When asked by Shapiro about Ergen, whom Shapiro said had a "brilliant ... yet frugal reputation" - he is famous for having his executives sharing rooms on the road - Clayton cracked, "I told him that I wouldn't share a room with him. I told him I would be who I am. I am a jacket and tie guy, and I wouldn't donate money to Democrats."

He added, "I am here to change the wireless business. I flunked retirement [he retired after being chairman of SiriusXM], but I have changed businesses [and introduced technologies] over the years like VCR, satellite TV and radio, and HDTV."

When asked what his goals for Dish Network are for the next five years, Clayton explained, "I hope we are a growing [multibillion dollar] company. With the pay-TV market saturated, I want to develop the Latino market, convert the commercial market from analog to digital, broaden Blockbuster with partners, and with what I call the 'Ergen Wireless Company' become a top three or four player in broadband and wireless ... behind AT&T and Verizon."

Shapiro asked Clayton how the pending AT&T merger - whether it is successful or not - affects Dish's wireless and broadband plans. The Dish CEO quipped, "Part of our wireless play will be to have a telco partner - Sprint, Lightspeed, Metro PCS, Leap, Quest ... I hope I'm not forgetting anyone and mentioned all of them. We need a telecommunications partner."

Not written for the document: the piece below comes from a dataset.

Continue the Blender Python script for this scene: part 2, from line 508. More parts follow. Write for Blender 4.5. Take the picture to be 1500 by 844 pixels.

Clayton mentioned Dish's Blockbuster Movie Pass, which began Oct. 1, and is available to Dish Network customers starting at $10 per month. It features what Dish described as a pay-TV industry first: a subscription streaming movie service bundle available on the TV or PC." Dish claimed the package "is unmatched by any other cable, satellite, telco or online streaming movie service."

Shapiro asked if this was a type of "Netflix killer," and Clayton noted, "Blockbuster will offer streaming real soon ... and add more service providers. The whole world is changing, and it is coming out of the Cloud."

Commenting on Netflix, he said, "It is a great company ... a force to be reckoned with." But he said the decision by Netflix to separate its DVD and streaming services "was a good one, the communication about that left a little to be desired," he said adding. the mea culpa, the apology about raising prices and making the separation move did put kerosene on the fire.

Clayton said Dish can provide movie, TV and subscription movie services via satellite, streaming or via the Cloud. "We can do all of the above - one company, one bill, one connection," he said.

When Shapiro asked about the future of subscription services and the theories about "cord-shaving" - cutting back on satellite or cable TV services by consumers or "cord-nevers," who are young people who just watch TV via the web - Clayton said, "The subscription [model] won't go away, it will be modified. We hope to be focused on what consumers want and not an 'all you can eat' [subscription] approach."

Clayton concluded with a mantra that has been his sales and marketing view since his days at RCA: "We have to provide ease of use, choice, variety and value."